-- BEGIN --
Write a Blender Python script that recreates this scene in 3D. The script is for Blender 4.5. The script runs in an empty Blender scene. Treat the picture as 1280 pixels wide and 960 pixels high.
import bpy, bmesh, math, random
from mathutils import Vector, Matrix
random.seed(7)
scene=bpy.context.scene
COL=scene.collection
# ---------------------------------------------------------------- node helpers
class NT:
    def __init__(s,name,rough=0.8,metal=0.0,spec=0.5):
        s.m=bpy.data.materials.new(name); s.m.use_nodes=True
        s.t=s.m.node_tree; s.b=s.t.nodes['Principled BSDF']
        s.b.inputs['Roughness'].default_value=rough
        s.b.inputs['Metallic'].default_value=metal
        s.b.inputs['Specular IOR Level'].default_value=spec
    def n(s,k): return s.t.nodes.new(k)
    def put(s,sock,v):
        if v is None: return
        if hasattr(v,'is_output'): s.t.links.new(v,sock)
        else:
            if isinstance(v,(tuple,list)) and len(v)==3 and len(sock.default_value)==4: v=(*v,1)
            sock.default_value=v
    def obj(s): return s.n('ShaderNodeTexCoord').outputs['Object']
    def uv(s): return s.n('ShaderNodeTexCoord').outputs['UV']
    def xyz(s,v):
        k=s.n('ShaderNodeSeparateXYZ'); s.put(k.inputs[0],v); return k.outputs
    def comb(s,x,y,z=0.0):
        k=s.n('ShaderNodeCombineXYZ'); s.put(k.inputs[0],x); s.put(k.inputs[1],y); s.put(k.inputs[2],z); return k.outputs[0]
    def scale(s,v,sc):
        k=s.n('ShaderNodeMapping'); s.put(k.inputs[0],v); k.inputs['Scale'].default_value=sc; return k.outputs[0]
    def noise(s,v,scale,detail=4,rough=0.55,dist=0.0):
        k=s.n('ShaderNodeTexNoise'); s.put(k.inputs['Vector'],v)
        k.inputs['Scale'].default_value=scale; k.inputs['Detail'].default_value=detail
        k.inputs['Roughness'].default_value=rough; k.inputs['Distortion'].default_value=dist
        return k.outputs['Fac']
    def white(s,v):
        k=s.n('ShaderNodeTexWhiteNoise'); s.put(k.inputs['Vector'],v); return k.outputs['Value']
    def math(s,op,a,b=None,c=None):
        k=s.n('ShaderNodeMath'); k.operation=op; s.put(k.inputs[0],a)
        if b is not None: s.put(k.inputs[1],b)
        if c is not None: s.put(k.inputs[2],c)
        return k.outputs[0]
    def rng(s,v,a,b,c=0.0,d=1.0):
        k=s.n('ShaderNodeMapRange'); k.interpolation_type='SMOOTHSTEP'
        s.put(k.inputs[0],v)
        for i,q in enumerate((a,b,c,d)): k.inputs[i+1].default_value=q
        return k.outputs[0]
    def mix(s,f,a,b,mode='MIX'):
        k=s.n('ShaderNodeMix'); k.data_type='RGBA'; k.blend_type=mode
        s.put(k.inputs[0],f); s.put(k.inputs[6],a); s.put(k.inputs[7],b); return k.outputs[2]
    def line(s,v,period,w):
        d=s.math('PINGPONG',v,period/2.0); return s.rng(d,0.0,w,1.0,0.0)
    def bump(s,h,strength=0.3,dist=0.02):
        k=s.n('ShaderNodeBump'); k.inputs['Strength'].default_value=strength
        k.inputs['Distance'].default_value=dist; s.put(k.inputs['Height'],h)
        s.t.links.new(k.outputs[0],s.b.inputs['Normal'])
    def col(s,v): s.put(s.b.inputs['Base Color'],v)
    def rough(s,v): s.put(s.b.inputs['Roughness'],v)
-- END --
Request:
Set down all of the data above, word for word.

Correct answer:
Write a Blender Python script that recreates this scene in 3D. The script is for Blender 4.5. The script runs in an empty Blender scene. Treat the picture as 1280 pixels wide and 960 pixels high.
import bpy, bmesh, math, random
from mathutils import Vector, Matrix
random.seed(7)
scene=bpy.context.scene
COL=scene.collection
# ---------------------------------------------------------------- node helpers
class NT:
    def __init__(s,name,rough=0.8,metal=0.0,spec=0.5):
        s.m=bpy.data.materials.new(name); s.m.use_nodes=True
        s.t=s.m.node_tree; s.b=s.t.nodes['Principled BSDF']
        s.b.inputs['Roughness'].default_value=rough
        s.b.inputs['Metallic'].default_value=metal
        s.b.inputs['Specular IOR Level'].default_value=spec
    def n(s,k): return s.t.nodes.new(k)
    def put(s,sock,v):
        if v is None: return
        if hasattr(v,'is_output'): s.t.links.new(v,sock)
        else:
            if isinstance(v,(tuple,list)) and len(v)==3 and len(sock.default_value)==4: v=(*v,1)
            sock.default_value=v
    def obj(s): return s.n('ShaderNodeTexCoord').outputs['Object']
    def uv(s): return s.n('ShaderNodeTexCoord').outputs['UV']
    def xyz(s,v):
        k=s.n('ShaderNodeSeparateXYZ'); s.put(k.inputs[0],v); return k.outputs
    def comb(s,x,y,z=0.0):
        k=s.n('ShaderNodeCombineXYZ'); s.put(k.inputs[0],x); s.put(k.inputs[1],y); s.put(k.inputs[2],z); return k.outputs[0]
    def scale(s,v,sc):
        k=s.n('ShaderNodeMapping'); s.put(k.inputs[0],v); k.inputs['Scale'].default_value=sc; return k.outputs[0]
    def noise(s,v,scale,detail=4,rough=0.55,dist=0.0):
        k=s.n('ShaderNodeTexNoise'); s.put(k.inputs['Vector'],v)
        k.inputs['Scale'].default_value=scale; k.inputs['Detail'].default_value=detail
        k.inputs['Roughness'].default_value=rough; k.inputs['Distortion'].default_value=dist
        return k.outputs['Fac']
    def white(s,v):
        k=s.n('ShaderNodeTexWhiteNoise'); s.put(k.inputs['Vector'],v); return k.outputs['Value']
    def math(s,op,a,b=None,c=None):
        k=s.n('ShaderNodeMath'); k.operation=op; s.put(k.inputs[0],a)
        if b is not None: s.put(k.inputs[1],b)
        if c is not None: s.put(k.inputs[2],c)
        return k.outputs[0]
    def rng(s,v,a,b,c=0.0,d=1.0):
        k=s.n('ShaderNodeMapRange'); k.interpolation_type='SMOOTHSTEP'
        s.put(k.inputs[0],v)
        for i,q in enumerate((a,b,c,d)): k.inputs[i+1].default_value=q
        return k.outputs[0]
    def mix(s,f,a,b,mode='MIX'):
        k=s.n('ShaderNodeMix'); k.data_type='RGBA'; k.blend_type=mode
        s.put(k.inputs[0],f); s.put(k.inputs[6],a); s.put(k.inputs[7],b); return k.outputs[2]
    def line(s,v,period,w):
        d=s.math('PINGPONG',v,period/2.0); return s.rng(d,0.0,w,1.0,0.0)
    def bump(s,h,strength=0.3,dist=0.02):
        k=s.n('ShaderNodeBump'); k.inputs['Strength'].default_value=strength
        k.inputs['Distance'].default_value=dist; s.put(k.inputs['Height'],h)
        s.t.links.new(k.outputs[0],s.b.inputs['Normal'])
    def col(s,v): s.put(s.b.inputs['Base Color'],v)
    def rough(s,v): s.put(s.b.inputs['Roughness'],v)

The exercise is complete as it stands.